Wearing your hair out in dry conditions can affect the state of your hair by making it more dry and thus prone to breakage. Moisturising regularly is a good way of overcoming this but sometimes leading the busy lives we do, it is easy to get behind in your moisture game and decrease your hair health in the process. A good way to keep your hair protected and healthy in the winter for those with less time and busier lives is by protective styling. This is putting your hair away in a style that covers it or exposes it less to the elements.

There are several forms of protective styling, but my favourite has got to be wigging! The wig life is the easiest way I find to keep my hair away from the harsh, dry air yet accessible for my moisturising and washing routines. I recommend using wigs for those who are to busy to style and wash through the week, but care must be taken to ensure that your hairline and hair remain healthy and moisturised.  I always wear the wig in front of or behind my hairline and I always remove it when I’m home and put on plastic cap. I love me a good natural looking wig particularly those with natural hair extensions!
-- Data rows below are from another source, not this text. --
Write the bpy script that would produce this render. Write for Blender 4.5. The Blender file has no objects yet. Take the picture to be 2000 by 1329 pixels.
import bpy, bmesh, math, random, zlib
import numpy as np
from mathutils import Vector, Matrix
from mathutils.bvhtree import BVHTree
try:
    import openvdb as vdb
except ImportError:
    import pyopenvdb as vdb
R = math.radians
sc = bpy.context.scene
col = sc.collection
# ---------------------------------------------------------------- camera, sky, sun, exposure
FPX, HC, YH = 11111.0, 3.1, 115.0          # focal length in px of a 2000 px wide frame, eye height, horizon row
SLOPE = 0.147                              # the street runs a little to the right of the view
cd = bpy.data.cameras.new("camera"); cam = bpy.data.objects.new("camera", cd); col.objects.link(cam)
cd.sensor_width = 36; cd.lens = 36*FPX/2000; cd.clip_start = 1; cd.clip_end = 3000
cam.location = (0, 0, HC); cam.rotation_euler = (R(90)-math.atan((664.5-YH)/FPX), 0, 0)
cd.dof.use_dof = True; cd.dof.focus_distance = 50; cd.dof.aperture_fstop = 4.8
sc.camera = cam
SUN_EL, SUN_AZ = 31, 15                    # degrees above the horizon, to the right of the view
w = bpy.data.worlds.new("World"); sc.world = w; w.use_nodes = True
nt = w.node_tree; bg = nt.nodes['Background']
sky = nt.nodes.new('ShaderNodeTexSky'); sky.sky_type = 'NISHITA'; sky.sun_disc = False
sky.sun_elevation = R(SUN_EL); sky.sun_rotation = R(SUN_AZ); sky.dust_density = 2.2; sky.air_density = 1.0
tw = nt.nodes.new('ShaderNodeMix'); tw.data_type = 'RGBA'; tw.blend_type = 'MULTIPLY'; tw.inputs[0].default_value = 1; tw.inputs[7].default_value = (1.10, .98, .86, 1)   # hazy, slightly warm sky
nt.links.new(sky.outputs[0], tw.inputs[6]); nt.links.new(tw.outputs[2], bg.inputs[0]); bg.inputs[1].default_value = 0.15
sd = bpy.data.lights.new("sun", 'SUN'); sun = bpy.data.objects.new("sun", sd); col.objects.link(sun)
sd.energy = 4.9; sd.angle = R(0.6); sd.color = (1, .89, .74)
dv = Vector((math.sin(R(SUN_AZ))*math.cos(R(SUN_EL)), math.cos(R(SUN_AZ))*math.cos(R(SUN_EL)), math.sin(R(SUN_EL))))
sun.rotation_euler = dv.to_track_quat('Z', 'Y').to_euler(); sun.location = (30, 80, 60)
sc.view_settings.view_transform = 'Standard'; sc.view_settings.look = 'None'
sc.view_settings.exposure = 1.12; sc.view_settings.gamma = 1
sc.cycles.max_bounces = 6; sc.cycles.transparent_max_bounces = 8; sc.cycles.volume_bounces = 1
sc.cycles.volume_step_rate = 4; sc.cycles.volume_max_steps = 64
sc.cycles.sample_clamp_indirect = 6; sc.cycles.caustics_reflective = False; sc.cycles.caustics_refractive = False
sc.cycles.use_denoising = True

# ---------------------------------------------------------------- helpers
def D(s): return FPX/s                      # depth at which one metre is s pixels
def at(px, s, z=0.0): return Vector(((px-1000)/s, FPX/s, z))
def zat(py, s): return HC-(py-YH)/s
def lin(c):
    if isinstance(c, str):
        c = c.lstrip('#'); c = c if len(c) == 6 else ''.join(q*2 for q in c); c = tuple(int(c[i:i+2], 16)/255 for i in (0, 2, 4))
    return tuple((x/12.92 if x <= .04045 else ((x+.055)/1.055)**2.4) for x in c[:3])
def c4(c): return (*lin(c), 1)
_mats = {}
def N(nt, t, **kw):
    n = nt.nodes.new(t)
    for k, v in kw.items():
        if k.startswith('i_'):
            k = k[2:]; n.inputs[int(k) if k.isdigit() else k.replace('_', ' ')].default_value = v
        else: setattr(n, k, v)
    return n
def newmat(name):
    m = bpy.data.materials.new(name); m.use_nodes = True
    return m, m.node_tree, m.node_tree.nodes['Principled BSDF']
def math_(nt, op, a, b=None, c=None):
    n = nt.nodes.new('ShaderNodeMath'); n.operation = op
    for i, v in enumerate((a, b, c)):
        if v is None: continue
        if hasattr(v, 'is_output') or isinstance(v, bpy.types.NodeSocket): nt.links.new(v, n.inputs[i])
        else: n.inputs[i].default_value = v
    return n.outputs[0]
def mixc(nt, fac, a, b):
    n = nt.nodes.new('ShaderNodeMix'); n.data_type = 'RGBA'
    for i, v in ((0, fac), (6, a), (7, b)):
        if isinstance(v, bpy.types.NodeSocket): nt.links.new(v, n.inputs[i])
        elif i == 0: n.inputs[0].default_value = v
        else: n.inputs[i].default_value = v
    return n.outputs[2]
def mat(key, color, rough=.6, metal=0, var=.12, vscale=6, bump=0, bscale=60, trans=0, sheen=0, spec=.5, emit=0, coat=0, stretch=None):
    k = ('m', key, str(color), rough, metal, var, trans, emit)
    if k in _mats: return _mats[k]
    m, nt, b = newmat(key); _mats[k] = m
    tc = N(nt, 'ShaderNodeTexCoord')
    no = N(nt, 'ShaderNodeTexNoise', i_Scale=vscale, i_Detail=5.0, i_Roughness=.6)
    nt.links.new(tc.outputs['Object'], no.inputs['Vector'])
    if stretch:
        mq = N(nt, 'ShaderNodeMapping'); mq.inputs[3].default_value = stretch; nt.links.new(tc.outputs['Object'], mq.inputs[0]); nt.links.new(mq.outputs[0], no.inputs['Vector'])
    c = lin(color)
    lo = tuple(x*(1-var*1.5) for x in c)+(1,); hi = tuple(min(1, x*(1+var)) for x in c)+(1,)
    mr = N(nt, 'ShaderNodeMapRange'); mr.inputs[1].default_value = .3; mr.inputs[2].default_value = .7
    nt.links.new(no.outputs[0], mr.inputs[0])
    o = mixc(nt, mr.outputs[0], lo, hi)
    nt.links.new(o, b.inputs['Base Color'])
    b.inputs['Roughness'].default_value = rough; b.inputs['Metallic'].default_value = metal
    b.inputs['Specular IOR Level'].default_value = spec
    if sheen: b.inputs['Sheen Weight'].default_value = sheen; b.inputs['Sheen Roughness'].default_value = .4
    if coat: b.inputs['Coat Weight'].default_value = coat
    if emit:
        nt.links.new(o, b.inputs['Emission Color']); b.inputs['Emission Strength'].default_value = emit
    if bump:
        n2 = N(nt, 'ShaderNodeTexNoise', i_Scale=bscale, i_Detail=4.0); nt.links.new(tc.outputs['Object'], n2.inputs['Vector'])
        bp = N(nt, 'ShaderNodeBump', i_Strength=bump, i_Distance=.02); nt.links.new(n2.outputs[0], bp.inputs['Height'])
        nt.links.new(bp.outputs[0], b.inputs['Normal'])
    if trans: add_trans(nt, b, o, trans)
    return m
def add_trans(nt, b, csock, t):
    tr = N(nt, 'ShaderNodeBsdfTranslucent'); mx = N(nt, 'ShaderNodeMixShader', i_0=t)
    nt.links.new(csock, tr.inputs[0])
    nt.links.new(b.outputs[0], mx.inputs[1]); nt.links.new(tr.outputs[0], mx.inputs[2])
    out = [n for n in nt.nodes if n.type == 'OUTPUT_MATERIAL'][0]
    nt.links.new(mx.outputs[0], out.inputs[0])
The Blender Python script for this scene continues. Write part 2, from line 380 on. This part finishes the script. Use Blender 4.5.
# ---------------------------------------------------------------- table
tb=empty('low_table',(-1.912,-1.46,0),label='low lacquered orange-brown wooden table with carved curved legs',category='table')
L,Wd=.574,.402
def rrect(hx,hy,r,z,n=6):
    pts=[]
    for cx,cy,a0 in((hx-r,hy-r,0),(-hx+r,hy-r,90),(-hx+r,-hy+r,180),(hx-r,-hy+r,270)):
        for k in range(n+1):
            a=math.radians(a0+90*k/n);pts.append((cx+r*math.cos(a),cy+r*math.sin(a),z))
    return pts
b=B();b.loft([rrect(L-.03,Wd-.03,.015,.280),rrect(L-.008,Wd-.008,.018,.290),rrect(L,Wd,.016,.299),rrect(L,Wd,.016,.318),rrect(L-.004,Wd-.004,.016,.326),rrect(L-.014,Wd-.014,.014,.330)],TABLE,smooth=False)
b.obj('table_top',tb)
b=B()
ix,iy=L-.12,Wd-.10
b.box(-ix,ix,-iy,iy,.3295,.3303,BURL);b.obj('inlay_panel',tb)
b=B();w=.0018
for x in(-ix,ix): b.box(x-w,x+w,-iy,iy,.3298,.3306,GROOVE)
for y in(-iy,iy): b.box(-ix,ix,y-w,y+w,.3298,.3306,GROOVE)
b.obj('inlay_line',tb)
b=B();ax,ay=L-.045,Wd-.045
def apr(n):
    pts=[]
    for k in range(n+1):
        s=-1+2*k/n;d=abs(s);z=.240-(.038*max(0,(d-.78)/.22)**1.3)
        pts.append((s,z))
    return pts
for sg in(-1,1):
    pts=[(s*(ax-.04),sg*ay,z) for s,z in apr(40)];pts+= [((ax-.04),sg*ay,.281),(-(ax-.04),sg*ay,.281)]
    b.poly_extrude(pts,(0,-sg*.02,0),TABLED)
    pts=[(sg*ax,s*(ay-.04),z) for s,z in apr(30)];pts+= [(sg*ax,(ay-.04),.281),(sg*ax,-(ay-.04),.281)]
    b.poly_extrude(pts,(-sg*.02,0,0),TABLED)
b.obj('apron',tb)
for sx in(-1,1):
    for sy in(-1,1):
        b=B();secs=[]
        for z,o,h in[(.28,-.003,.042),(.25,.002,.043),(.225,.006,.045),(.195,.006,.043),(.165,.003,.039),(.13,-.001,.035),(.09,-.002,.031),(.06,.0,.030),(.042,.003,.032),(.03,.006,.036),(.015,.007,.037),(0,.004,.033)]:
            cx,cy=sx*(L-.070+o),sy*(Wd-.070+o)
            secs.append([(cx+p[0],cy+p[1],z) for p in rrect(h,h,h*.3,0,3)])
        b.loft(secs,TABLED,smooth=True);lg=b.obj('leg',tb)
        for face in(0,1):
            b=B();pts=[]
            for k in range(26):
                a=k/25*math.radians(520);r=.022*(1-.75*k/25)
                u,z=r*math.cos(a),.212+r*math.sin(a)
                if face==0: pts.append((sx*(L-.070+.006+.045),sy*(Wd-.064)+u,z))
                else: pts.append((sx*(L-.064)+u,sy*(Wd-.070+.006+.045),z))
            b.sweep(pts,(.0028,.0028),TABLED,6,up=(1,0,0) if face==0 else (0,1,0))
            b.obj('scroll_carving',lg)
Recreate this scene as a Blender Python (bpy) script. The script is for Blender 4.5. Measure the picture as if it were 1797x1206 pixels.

I think my next post will be about my favourite natural hair extensions and perhaps some photos of various ones I have tried and own. Let me know if you would like this in the comments below! I hope this has been useful for anyone struggling with winter hair care. Feel free to post any questions or suggestions for how in the comments. All my love and light x MC

This Post Has 5 Comments

  1. Catherine

    Thanks for this,very helpful for this weather!

    1. Metiyachique

      Glad to hear. Let me know if you try any tips and how they work for you!

  2. Kiianah

    Great tips, my hair definitely needs more hydration in the winter and it tends to break more easily if I’m not careful.

    1. Metiyachique

      Hi Kiianah, thanks for stopping by, I’m glad the tips were useful. Winter is so tough on my hair but I think I have finally managed to master that moisture balance!

  3. Luxju

    Thanks Metiyachique for sharing these tips. During the winter months it’s somewhat irritating how the scalp becomes dry and itchy because of reduced moisture in the air, this often leads to dandruff, an aggravated scalp and can result in possible hair loss. For the winter seasons I use olive or coconut oil and a teaspoon of lemon juice for dry scalp this is very effective.